-- Begin --

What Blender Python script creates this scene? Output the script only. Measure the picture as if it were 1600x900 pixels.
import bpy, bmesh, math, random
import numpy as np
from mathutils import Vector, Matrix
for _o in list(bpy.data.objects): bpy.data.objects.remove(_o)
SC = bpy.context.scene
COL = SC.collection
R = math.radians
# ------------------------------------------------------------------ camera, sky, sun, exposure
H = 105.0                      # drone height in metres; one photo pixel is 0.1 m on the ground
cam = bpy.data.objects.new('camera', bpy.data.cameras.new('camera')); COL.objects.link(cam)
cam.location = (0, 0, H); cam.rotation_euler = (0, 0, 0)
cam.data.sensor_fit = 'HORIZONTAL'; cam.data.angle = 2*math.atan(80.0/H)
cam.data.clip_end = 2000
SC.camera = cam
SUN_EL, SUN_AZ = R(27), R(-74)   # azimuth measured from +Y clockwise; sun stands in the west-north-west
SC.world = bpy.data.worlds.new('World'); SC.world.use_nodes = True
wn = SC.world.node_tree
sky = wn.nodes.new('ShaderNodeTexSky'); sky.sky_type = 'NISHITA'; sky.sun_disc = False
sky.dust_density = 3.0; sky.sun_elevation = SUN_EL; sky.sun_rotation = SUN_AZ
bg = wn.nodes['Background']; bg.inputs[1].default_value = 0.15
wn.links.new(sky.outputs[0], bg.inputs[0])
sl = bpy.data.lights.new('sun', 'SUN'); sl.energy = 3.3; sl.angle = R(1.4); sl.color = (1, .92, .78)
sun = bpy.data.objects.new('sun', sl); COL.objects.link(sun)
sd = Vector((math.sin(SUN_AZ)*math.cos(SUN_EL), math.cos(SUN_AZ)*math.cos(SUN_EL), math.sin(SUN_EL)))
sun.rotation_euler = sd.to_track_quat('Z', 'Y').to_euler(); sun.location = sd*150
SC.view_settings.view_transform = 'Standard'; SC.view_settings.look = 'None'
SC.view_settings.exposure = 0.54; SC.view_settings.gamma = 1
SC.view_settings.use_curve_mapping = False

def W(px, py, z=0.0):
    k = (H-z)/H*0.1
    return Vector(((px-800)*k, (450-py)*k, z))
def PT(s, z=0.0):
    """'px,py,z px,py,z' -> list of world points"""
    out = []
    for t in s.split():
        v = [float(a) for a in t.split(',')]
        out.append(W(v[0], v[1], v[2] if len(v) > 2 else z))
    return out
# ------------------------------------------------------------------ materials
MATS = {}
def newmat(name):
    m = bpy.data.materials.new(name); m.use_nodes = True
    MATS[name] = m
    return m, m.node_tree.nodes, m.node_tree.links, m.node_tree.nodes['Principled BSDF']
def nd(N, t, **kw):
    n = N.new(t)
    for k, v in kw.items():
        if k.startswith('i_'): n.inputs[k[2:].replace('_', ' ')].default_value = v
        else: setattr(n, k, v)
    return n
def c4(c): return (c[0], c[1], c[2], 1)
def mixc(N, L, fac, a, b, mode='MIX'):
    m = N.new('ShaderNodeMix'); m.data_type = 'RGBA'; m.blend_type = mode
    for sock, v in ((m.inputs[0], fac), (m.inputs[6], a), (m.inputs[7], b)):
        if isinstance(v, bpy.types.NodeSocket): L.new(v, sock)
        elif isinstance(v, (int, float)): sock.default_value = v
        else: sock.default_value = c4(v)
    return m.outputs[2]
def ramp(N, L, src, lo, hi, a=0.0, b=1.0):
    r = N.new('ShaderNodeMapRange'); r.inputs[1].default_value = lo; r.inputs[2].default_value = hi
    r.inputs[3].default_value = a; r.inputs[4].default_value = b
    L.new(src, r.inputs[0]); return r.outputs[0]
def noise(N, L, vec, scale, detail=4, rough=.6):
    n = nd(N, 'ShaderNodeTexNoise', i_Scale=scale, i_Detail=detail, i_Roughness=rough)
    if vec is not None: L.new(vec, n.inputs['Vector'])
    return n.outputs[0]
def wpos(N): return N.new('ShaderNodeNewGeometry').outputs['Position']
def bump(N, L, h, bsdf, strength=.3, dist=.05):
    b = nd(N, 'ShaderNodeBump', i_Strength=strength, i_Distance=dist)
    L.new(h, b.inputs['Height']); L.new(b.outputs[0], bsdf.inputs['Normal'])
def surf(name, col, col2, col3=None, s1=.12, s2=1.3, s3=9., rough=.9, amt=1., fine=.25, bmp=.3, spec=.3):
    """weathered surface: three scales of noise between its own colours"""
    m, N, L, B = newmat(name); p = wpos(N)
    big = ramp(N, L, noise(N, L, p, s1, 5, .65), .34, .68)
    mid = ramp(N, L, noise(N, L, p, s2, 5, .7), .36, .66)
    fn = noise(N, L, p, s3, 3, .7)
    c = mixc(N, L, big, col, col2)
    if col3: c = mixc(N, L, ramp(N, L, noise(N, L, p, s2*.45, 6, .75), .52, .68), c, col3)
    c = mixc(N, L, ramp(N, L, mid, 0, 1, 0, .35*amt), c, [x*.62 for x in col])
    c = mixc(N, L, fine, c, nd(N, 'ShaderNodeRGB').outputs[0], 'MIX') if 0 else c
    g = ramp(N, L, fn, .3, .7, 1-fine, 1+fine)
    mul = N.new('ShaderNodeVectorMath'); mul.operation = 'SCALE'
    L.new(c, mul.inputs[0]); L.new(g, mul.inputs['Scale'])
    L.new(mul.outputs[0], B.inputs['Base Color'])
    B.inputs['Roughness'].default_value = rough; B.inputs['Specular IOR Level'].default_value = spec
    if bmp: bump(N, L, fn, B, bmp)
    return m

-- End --

- _What to work on_:
Print only the lines from the top of the data above down to the line holding "SC.view_settings.use_curve_mapping = False", inclusive.

- _The reply_:
What Blender Python script creates this scene? Output the script only. Measure the picture as if it were 1600x900 pixels.
import bpy, bmesh, math, random
import numpy as np
from mathutils import Vector, Matrix
for _o in list(bpy.data.objects): bpy.data.objects.remove(_o)
SC = bpy.context.scene
COL = SC.collection
R = math.radians
# ------------------------------------------------------------------ camera, sky, sun, exposure
H = 105.0                      # drone height in metres; one photo pixel is 0.1 m on the ground
cam = bpy.data.objects.new('camera', bpy.data.cameras.new('camera')); COL.objects.link(cam)
cam.location = (0, 0, H); cam.rotation_euler = (0, 0, 0)
cam.data.sensor_fit = 'HORIZONTAL'; cam.data.angle = 2*math.atan(80.0/H)
cam.data.clip_end = 2000
SC.camera = cam
SUN_EL, SUN_AZ = R(27), R(-74)   # azimuth measured from +Y clockwise; sun stands in the west-north-west
SC.world = bpy.data.worlds.new('World'); SC.world.use_nodes = True
wn = SC.world.node_tree
sky = wn.nodes.new('ShaderNodeTexSky'); sky.sky_type = 'NISHITA'; sky.sun_disc = False
sky.dust_density = 3.0; sky.sun_elevation = SUN_EL; sky.sun_rotation = SUN_AZ
bg = wn.nodes['Background']; bg.inputs[1].default_value = 0.15
wn.links.new(sky.outputs[0], bg.inputs[0])
sl = bpy.data.lights.new('sun', 'SUN'); sl.energy = 3.3; sl.angle = R(1.4); sl.color = (1, .92, .78)
sun = bpy.data.objects.new('sun', sl); COL.objects.link(sun)
sd = Vector((math.sin(SUN_AZ)*math.cos(SUN_EL), math.cos(SUN_AZ)*math.cos(SUN_EL), math.sin(SUN_EL)))
sun.rotation_euler = sd.to_track_quat('Z', 'Y').to_euler(); sun.location = sd*150
SC.view_settings.view_transform = 'Standard'; SC.view_settings.look = 'None'
SC.view_settings.exposure = 0.54; SC.view_settings.gamma = 1
SC.view_settings.use_curve_mapping = False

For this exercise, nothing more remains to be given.